Tift Merritt and Simone Dinnerstein Bring Down the Lights
by delarue
Tift Merritt, southern intellectual, put out what was arguably the most delicious guitar album of 2012 with a searing rock band including both Marc Ribot and Eric Heywood. Having convinced the eminent noir guitarist to play country and the country pedal steel virtuoso to play noir, Merritt has taken an abrupt detour into moody art-rock with her new album Night with pianist Simone Dinnerstein. As the title implies, it’s a nocturnal song cycle. As a singer, Merritt has never stopped growing: here she reminds that she’s just as competent at jazz as Patsy Cline probably would have been had she lived. As a songwriter, Merritt doesn’t appear to have any ceiling, leaping effortlessly from oldschool C&W to hypnotic chamber pop. Although she made her first big splash playing Bach – her recording of the Goldberg Variations topped the classical charts a few years back – Dinnerstein’s close attention to emotional detail makes her a perfect bandmate for Merritt in more Romantic moments such as these. The whole album is streaming at NPR (don’t forget to mute the sound for about the first thirty seconds of ads). They’re playing Merkin Concert Hall tonight, March 21 at 7:30 PM; as of this writing, tickets are still available.

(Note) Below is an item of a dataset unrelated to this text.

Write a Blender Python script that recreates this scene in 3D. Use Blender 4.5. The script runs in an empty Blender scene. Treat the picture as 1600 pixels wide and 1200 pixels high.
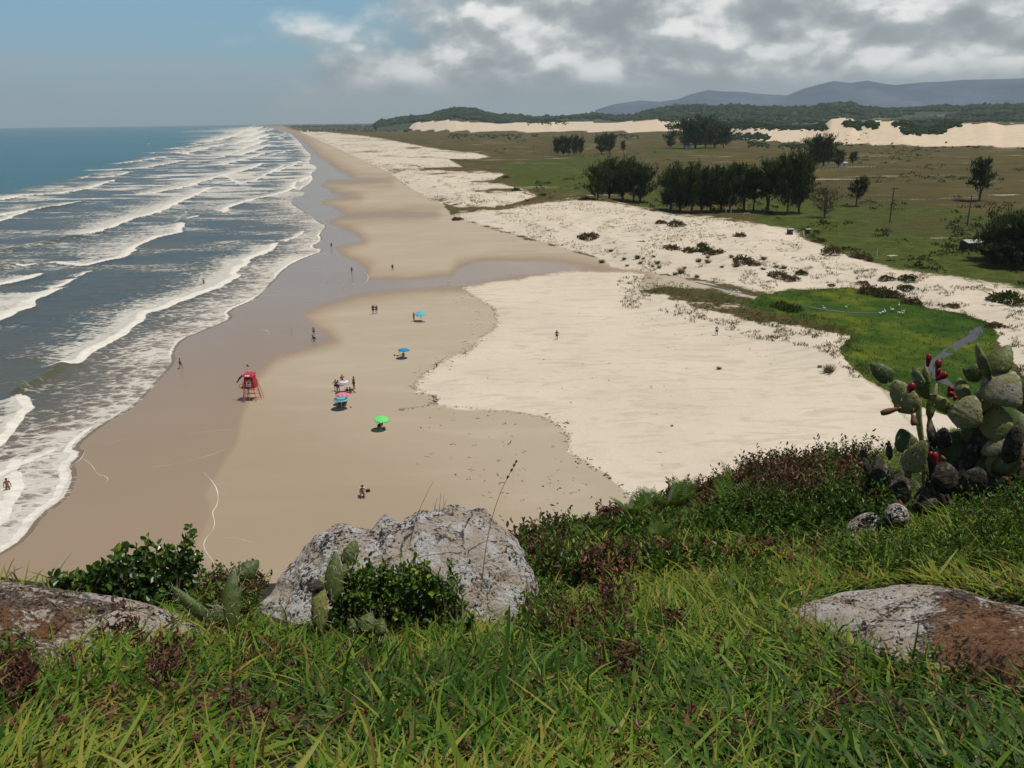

Only in Songs sets the tone, a understatedly aching, terse, almost skeletal waltz, voicing a longing for a place “where people believe things can really change” and all the implications of that line. Merritt gives it the same kind of understated, crepuscular tension that Sam Llanas often evokes in more subdued moments. From there Dinnerstein takes over and they segue into an English translation of Schubert’s Night & Dreams, marvelously lowlit by Merritt’s harmonica in the background. Don’t Explain reaches beyond Billie Holiday wee-hours mist to a vivid ache as Dinnerstein alternates between spacious block chords and rapidfire, precise ripples – third-stream vocal jazz has seldom been so affecting.
The two reinvent Dido’s Lament, a Henry Purcell theme, with a plaintively neoromantic gleam. I Shall Weep at Night, a co-write with jazz piano icon Brad Mehldau, is a showcase for Dinnerstein’s ability to channel any emotion she wants, moving from creepily hypnotic to a big reflecting-pool crescendo and then back.
Merritt blends both starkness and bluesy sophistication into a solo guitar version of Wayfaring Stranger. Dinnerstein anchors her arrangement of a Bach E Minor Prelude (Bach wrote more than one: this one’s numbered BWV 855a) with an understatedly jazzy touch in the lefthand. The acoustic version of Merritt’s Still Not Home here strips it to a lingering, bluegrass-tinged, restless unease. The duo follow a hypnotically dreamy take of the old folk song I WiIl Give My Love an Apple with Merritt’s Colors, which with its guarded optimism and nuanced vocals against minimalistically resonant piano has the feel of an early Dolly Parton classic.
Cohen Variations, a series of solo piano variations on Leonard Cohen’s Suzanne by Daniel Felsenfeld, builds to an austere, wary, indie classical edge. It’ll resonate with anyone who’s ever sat down at the piano to play Hallelujah and thought, “hmm, let’s make this really dark.”
The two elevate the title track, a Patti Griffin tune, to an elegant majesty. With Merritt’s nuanced, smoky vocals, Feel of the World is an uneasy, gospel-tinged reflection on triumph and joy that without a firm grip would be lost forever. The only time the record falls flat is at the end, with a brave but misguided attempt to redeem a cloying easy-listening radio ditty. Otherwise, chamber pop doesn’t get any better than this.